In S. v. Moore, 84 N.C. 724, this Court says: "The State has no right to appeal in a case like this. Its right of appeal in a criminal action is not derived from the common law or any statute of this State, but has obtained under the sanction of the courts by a long practice, and has been recognized in but four cases, to wit, where judgment has been given for the defendant upon a special verdict; (1090) upon a demurrer; a motion to quash; and arrest of judgment."
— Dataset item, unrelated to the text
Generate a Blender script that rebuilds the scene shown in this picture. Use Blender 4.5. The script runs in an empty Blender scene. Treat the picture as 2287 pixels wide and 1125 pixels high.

By this time it became apparent that the courts, acting upon the quominus and ac etiam principle, had enlarged their jurisdiction of State appeals to the verge of public safety, and hence section 1237 of the Code was passed, not as an enabling but as a restrictive statute. This section provides that "an appeal to the Supreme Court may be taken by the State in the following cases, and no other: Where judgment has been given for the defendant (1) upon a special verdict, (2) upon a demurrer, (3) upon a motion to quash, (4) upon arrest of judgment." The statute is emphatic and unequivocal, and yet we are now asked to add another case, that is, where in our opinion, a general verdict of not guilty is equivalent to quashing. If we can do this in one case, why can we not do so in all cases where the erroneous instructions upon the trial appear to us equivalent to any one of the above cases? Can we not thus reach every erroneous instruction upon a question of law? In the recent cases of S. v. R. R., ante., 1073 the facts were practically undisputed; there was a verdict of guilty in the criminal court, and the judgment of the Superior Court was equivalent to sustaining a plea to the jurisdiction. Were we wrong in refusing to entertain the State's appeal? If this Court was right then, it seems to us we must dismiss the present appeal.

In conclusion, we can do no better than quote the concluding words of Justice Ashe in delivering the opinion of a unanimous Court in S. v.McGimsey, 80 N.C. 377, 383, as follows: "We think the ancient rule of the common law has been sufficiently relaxed by our predecessors and we are unwilling to move a step further in the direction of discretion. . . . In coming to this conclusion, we are aware that (1091) its effect may possibly be to turn loose a bad man upon society, but it is better in the administration of the law that there should be an occasional instance of violence even to the sense of public justice, than that a principle should be established which, in times of civil commotion that may occur in the history of every country, would serve as an engine of oppression in the hands of corrupt time-servers and irresponsible judges to crush the liberties of the citizen."